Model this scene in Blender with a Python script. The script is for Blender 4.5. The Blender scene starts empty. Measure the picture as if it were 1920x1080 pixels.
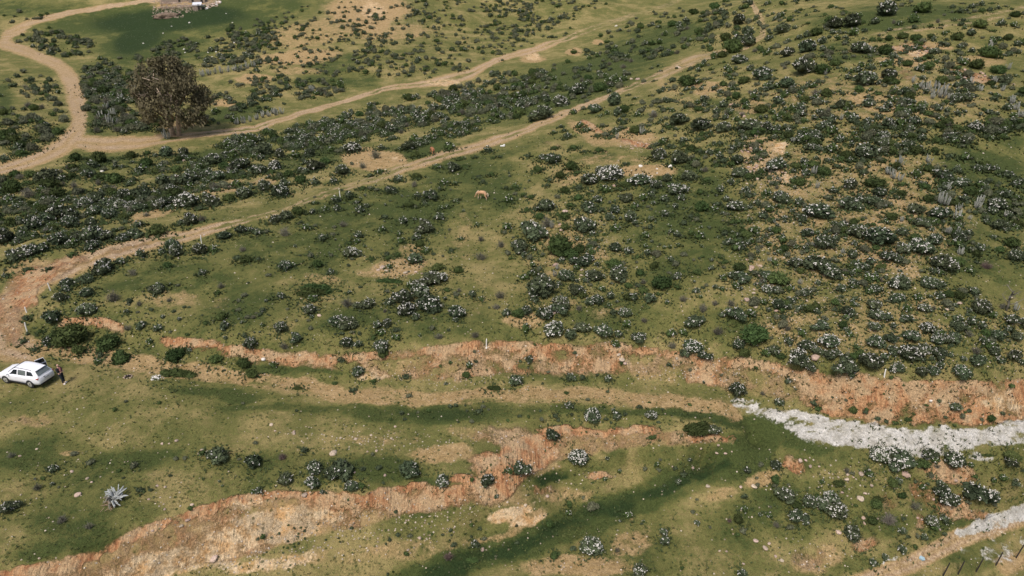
import bpy, math, random
import numpy as np
from mathutils import Vector, Matrix

random.seed(7)
RNG = np.random.default_rng(11)
S = bpy.context.scene
COL = S.collection

# ------------------------------------------------------------------ camera, sky, sun
CAM_H, PITCH, FPX = 35.0, math.radians(27.0), 1280.0
cam = bpy.data.cameras.new('camera')
cam.lens = 24.0
cam.sensor_width = 36.0
cam.clip_start = 0.5
cam.clip_end = 4000
camo = bpy.data.objects.new('camera', cam)
COL.objects.link(camo)
camo.location = (0, 0, CAM_H)
camo.rotation_euler = (math.pi / 2 - PITCH, 0, 0)
S.camera = camo

SUN_EL, SUN_AZ = math.radians(58), math.radians(205)     # azimuth the light comes from, measured from +Y clockwise
w = bpy.data.worlds.new('World')
S.world = w
w.use_nodes = True
nt = w.node_tree
bg = nt.nodes['Background']
sky = nt.nodes.new('ShaderNodeTexSky')
sky.sky_type = 'NISHITA'
sky.sun_disc = False
sky.sun_elevation = SUN_EL
sky.sun_rotation = SUN_AZ
sky.dust_density = 4.0
sky.ozone_density = 1.0
nt.links.new(sky.outputs[0], bg.inputs[0])
bg.inputs[1].default_value = 0.14
sun = bpy.data.lights.new('sun', 'SUN')
sun.energy = 2.8
sun.angle = math.radians(14)
sun.color = (1.0, 0.93, 0.84)
suno = bpy.data.objects.new('sun', sun)
COL.objects.link(suno)
sd = Vector((math.sin(SUN_AZ) * math.cos(SUN_EL), math.cos(SUN_AZ) * math.cos(SUN_EL), math.sin(SUN_EL)))
suno.rotation_euler = sd.to_track_quat('Z', 'Y').to_euler()
suno.location = (0, 0, 80)
S.view_settings.view_transform = 'Standard'
S.view_settings.look = 'None'
S.view_settings.gamma = 1
S.view_settings.exposure = 0.0
S.render.engine = 'CYCLES'
S.cycles.max_bounces = 4
S.cycles.diffuse_bounces = 2
S.cycles.glossy_bounces = 2
S.cycles.transmission_bounces = 3
S.cycles.transparent_max_bounces = 4

# ------------------------------------------------------------------ camera maths (for finding where on the ground a thing stands)
cP, sP = math.cos(PITCH), math.sin(PITCH)
def rays(px, py):
    a = (np.asarray(px, float) - 960) / FPX
    b = -(np.asarray(py, float) - 540) / FPX
    d = np.stack([a, cP + b * sP, -sP + b * cP], -1)
    return d
def project(P):
    Z = P[..., 2] - CAM_H
    dep = P[..., 1] * cP - Z * sP
    dep = np.where(dep < 1, 1, dep)
    v = -(P[..., 1] * sP + Z * cP)
    return 960 + FPX * P[..., 0] / dep, 540 + FPX * v / dep, dep

# ------------------------------------------------------------------ noise
def vnoise(x, y, seed=0):
    xi = np.floor(x).astype(np.int64); yi = np.floor(y).astype(np.int64)
    xf = x - xi; yf = y - yi
    xf = xf * xf * (3 - 2 * xf); yf = yf * yf * (3 - 2 * yf)
    def h(a, b):
        n = (a * 374761393 + b * 668265263 + seed * 974711) & 0x7fffffff
        n = ((n ^ (n >> 13)) * 1274126177) & 0x7fffffff
        return ((n ^ (n >> 16)) & 0xffff) / 65535.0
    return (h(xi, yi) * (1 - xf) + h(xi + 1, yi) * xf) * (1 - yf) + (h(xi, yi + 1) * (1 - xf) + h(xi + 1, yi + 1) * xf) * yf
def fbm(x, y, o=4, seed=0):
    s = 0; a = 0.5; t = 0
    for i in range(o):
        s = s + a * vnoise(x, y, seed + i * 17); t += a
        x = x * 2.03 + 5.1; y = y * 2.03 - 3.7; a *= 0.5
    return s / t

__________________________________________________

**AIM:** Go through the listing above and list every line that has the word "scene".

**FINISHED EXERCISE:**
Model this scene in Blender with a Python script. The script is for Blender 4.5. The Blender scene starts empty. Measure the picture as if it were 1920x1080 pixels.
S = bpy.context.scene